# Job:
Give all of the lines again exactly as they read.
_____
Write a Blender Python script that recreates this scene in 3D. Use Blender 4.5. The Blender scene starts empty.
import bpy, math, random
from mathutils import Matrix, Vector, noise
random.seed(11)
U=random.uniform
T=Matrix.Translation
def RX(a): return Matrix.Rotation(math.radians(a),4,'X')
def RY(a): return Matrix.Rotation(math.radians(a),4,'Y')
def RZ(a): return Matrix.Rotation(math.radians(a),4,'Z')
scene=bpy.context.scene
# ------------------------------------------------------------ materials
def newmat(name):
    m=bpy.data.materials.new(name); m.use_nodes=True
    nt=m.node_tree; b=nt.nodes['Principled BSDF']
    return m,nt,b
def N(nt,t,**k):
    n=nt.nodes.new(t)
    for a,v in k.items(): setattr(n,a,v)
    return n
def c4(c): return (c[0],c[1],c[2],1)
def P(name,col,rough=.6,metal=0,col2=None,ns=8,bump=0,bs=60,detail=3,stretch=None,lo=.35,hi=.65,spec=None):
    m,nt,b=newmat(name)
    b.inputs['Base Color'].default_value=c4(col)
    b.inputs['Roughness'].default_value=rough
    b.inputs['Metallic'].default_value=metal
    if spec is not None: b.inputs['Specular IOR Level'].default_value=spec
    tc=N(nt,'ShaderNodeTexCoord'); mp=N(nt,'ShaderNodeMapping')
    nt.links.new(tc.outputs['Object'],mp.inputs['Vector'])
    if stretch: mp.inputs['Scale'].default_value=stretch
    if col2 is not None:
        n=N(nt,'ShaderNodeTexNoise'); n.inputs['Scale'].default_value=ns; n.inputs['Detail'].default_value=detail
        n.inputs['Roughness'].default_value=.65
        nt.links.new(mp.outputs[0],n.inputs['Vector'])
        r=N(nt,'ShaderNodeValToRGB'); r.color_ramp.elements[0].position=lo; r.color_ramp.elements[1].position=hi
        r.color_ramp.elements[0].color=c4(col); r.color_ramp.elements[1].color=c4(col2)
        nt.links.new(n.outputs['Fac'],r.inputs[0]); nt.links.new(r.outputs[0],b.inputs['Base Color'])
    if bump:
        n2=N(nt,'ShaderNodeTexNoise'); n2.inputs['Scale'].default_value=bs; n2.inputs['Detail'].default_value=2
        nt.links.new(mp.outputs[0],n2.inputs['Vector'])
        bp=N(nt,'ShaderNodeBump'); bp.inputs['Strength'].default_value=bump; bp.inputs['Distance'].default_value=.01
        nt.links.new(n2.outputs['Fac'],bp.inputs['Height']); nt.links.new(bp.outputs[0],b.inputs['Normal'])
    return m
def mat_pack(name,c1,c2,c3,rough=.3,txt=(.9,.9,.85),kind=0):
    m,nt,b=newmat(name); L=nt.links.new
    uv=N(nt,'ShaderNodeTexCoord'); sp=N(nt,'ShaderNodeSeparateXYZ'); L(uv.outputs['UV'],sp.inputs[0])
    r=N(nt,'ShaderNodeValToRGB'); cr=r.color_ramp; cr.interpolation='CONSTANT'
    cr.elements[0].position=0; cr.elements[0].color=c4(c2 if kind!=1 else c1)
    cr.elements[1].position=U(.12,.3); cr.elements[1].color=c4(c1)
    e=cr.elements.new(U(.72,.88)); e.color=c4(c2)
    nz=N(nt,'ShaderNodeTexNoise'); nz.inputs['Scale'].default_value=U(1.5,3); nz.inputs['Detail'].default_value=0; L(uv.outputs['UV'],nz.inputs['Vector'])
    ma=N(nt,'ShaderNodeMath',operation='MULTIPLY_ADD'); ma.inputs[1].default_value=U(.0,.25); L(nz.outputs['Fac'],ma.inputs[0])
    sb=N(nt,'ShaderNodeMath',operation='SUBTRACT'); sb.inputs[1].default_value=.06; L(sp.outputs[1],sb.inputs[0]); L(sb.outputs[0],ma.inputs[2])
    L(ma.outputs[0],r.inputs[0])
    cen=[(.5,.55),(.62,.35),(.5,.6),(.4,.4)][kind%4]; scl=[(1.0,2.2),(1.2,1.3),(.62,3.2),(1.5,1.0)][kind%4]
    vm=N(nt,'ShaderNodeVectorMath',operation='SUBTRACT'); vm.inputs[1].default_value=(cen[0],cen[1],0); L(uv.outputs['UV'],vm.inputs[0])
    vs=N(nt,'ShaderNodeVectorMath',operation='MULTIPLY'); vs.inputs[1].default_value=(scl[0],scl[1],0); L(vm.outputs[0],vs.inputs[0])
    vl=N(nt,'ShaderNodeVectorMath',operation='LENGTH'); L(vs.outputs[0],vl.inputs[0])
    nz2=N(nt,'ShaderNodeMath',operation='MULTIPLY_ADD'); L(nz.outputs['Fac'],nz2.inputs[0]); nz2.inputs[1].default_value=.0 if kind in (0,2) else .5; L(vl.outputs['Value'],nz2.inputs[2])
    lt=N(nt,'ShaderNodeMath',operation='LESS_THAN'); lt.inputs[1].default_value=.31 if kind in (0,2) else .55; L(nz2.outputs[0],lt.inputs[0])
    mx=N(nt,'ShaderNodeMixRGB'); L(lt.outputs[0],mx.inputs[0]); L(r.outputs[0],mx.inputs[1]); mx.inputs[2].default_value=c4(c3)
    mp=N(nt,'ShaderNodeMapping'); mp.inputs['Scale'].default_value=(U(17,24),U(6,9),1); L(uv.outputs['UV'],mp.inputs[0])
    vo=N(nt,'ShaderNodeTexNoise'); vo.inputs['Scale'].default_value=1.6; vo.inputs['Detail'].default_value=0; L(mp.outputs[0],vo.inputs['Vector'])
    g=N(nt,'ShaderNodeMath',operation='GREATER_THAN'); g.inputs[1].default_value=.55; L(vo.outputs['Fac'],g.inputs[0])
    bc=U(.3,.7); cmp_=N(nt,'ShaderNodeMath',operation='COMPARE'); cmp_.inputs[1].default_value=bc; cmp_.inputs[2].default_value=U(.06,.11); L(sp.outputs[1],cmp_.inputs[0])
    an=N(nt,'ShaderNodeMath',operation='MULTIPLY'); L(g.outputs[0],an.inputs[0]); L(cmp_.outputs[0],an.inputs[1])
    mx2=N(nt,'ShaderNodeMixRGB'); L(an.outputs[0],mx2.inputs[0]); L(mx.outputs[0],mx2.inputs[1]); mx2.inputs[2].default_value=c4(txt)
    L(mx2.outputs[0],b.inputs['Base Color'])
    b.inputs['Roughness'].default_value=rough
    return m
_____
# Expected output:
Write a Blender Python script that recreates this scene in 3D. Use Blender 4.5. The Blender scene starts empty.
import bpy, math, random
from mathutils import Matrix, Vector, noise
random.seed(11)
U=random.uniform
T=Matrix.Translation
def RX(a): return Matrix.Rotation(math.radians(a),4,'X')
def RY(a): return Matrix.Rotation(math.radians(a),4,'Y')
def RZ(a): return Matrix.Rotation(math.radians(a),4,'Z')
scene=bpy.context.scene
# ------------------------------------------------------------ materials
def newmat(name):
    m=bpy.data.materials.new(name); m.use_nodes=True
    nt=m.node_tree; b=nt.nodes['Principled BSDF']
    return m,nt,b
def N(nt,t,**k):
    n=nt.nodes.new(t)
    for a,v in k.items(): setattr(n,a,v)
    return n
def c4(c): return (c[0],c[1],c[2],1)
def P(name,col,rough=.6,metal=0,col2=None,ns=8,bump=0,bs=60,detail=3,stretch=None,lo=.35,hi=.65,spec=None):
    m,nt,b=newmat(name)
    b.inputs['Base Color'].default_value=c4(col)
    b.inputs['Roughness'].default_value=rough
    b.inputs['Metallic'].default_value=metal
    if spec is not None: b.inputs['Specular IOR Level'].default_value=spec
    tc=N(nt,'ShaderNodeTexCoord'); mp=N(nt,'ShaderNodeMapping')
    nt.links.new(tc.outputs['Object'],mp.inputs['Vector'])
    if stretch: mp.inputs['Scale'].default_value=stretch
    if col2 is not None:
        n=N(nt,'ShaderNodeTexNoise'); n.inputs['Scale'].default_value=ns; n.inputs['Detail'].default_value=detail
        n.inputs['Roughness'].default_value=.65
        nt.links.new(mp.outputs[0],n.inputs['Vector'])
        r=N(nt,'ShaderNodeValToRGB'); r.color_ramp.elements[0].position=lo; r.color_ramp.elements[1].position=hi
        r.color_ramp.elements[0].color=c4(col); r.color_ramp.elements[1].color=c4(col2)
        nt.links.new(n.outputs['Fac'],r.inputs[0]); nt.links.new(r.outputs[0],b.inputs['Base Color'])
    if bump:
        n2=N(nt,'ShaderNodeTexNoise'); n2.inputs['Scale'].default_value=bs; n2.inputs['Detail'].default_value=2
        nt.links.new(mp.outputs[0],n2.inputs['Vector'])
        bp=N(nt,'ShaderNodeBump'); bp.inputs['Strength'].default_value=bump; bp.inputs['Distance'].default_value=.01
        nt.links.new(n2.outputs['Fac'],bp.inputs['Height']); nt.links.new(bp.outputs[0],b.inputs['Normal'])
    return m
def mat_pack(name,c1,c2,c3,rough=.3,txt=(.9,.9,.85),kind=0):
    m,nt,b=newmat(name); L=nt.links.new
    uv=N(nt,'ShaderNodeTexCoord'); sp=N(nt,'ShaderNodeSeparateXYZ'); L(uv.outputs['UV'],sp.inputs[0])
    r=N(nt,'ShaderNodeValToRGB'); cr=r.color_ramp; cr.interpolation='CONSTANT'
    cr.elements[0].position=0; cr.elements[0].color=c4(c2 if kind!=1 else c1)
    cr.elements[1].position=U(.12,.3); cr.elements[1].color=c4(c1)
    e=cr.elements.new(U(.72,.88)); e.color=c4(c2)
    nz=N(nt,'ShaderNodeTexNoise'); nz.inputs['Scale'].default_value=U(1.5,3); nz.inputs['Detail'].default_value=0; L(uv.outputs['UV'],nz.inputs['Vector'])
    ma=N(nt,'ShaderNodeMath',operation='MULTIPLY_ADD'); ma.inputs[1].default_value=U(.0,.25); L(nz.outputs['Fac'],ma.inputs[0])
    sb=N(nt,'ShaderNodeMath',operation='SUBTRACT'); sb.inputs[1].default_value=.06; L(sp.outputs[1],sb.inputs[0]); L(sb.outputs[0],ma.inputs[2])
    L(ma.outputs[0],r.inputs[0])
    cen=[(.5,.55),(.62,.35),(.5,.6),(.4,.4)][kind%4]; scl=[(1.0,2.2),(1.2,1.3),(.62,3.2),(1.5,1.0)][kind%4]
    vm=N(nt,'ShaderNodeVectorMath',operation='SUBTRACT'); vm.inputs[1].default_value=(cen[0],cen[1],0); L(uv.outputs['UV'],vm.inputs[0])
    vs=N(nt,'ShaderNodeVectorMath',operation='MULTIPLY'); vs.inputs[1].default_value=(scl[0],scl[1],0); L(vm.outputs[0],vs.inputs[0])
    vl=N(nt,'ShaderNodeVectorMath',operation='LENGTH'); L(vs.outputs[0],vl.inputs[0])
    nz2=N(nt,'ShaderNodeMath',operation='MULTIPLY_ADD'); L(nz.outputs['Fac'],nz2.inputs[0]); nz2.inputs[1].default_value=.0 if kind in (0,2) else .5; L(vl.outputs['Value'],nz2.inputs[2])
    lt=N(nt,'ShaderNodeMath',operation='LESS_THAN'); lt.inputs[1].default_value=.31 if kind in (0,2) else .55; L(nz2.outputs[0],lt.inputs[0])
    mx=N(nt,'ShaderNodeMixRGB'); L(lt.outputs[0],mx.inputs[0]); L(r.outputs[0],mx.inputs[1]); mx.inputs[2].default_value=c4(c3)
    mp=N(nt,'ShaderNodeMapping'); mp.inputs['Scale'].default_value=(U(17,24),U(6,9),1); L(uv.outputs['UV'],mp.inputs[0])
    vo=N(nt,'ShaderNodeTexNoise'); vo.inputs['Scale'].default_value=1.6; vo.inputs['Detail'].default_value=0; L(mp.outputs[0],vo.inputs['Vector'])
    g=N(nt,'ShaderNodeMath',operation='GREATER_THAN'); g.inputs[1].default_value=.55; L(vo.outputs['Fac'],g.inputs[0])
    bc=U(.3,.7); cmp_=N(nt,'ShaderNodeMath',operation='COMPARE'); cmp_.inputs[1].default_value=bc; cmp_.inputs[2].default_value=U(.06,.11); L(sp.outputs[1],cmp_.inputs[0])
    an=N(nt,'ShaderNodeMath',operation='MULTIPLY'); L(g.outputs[0],an.inputs[0]); L(cmp_.outputs[0],an.inputs[1])
    mx2=N(nt,'ShaderNodeMixRGB'); L(an.outputs[0],mx2.inputs[0]); L(mx.outputs[0],mx2.inputs[1]); mx2.inputs[2].default_value=c4(txt)
    L(mx2.outputs[0],b.inputs['Base Color'])
    b.inputs['Roughness'].default_value=rough
    return m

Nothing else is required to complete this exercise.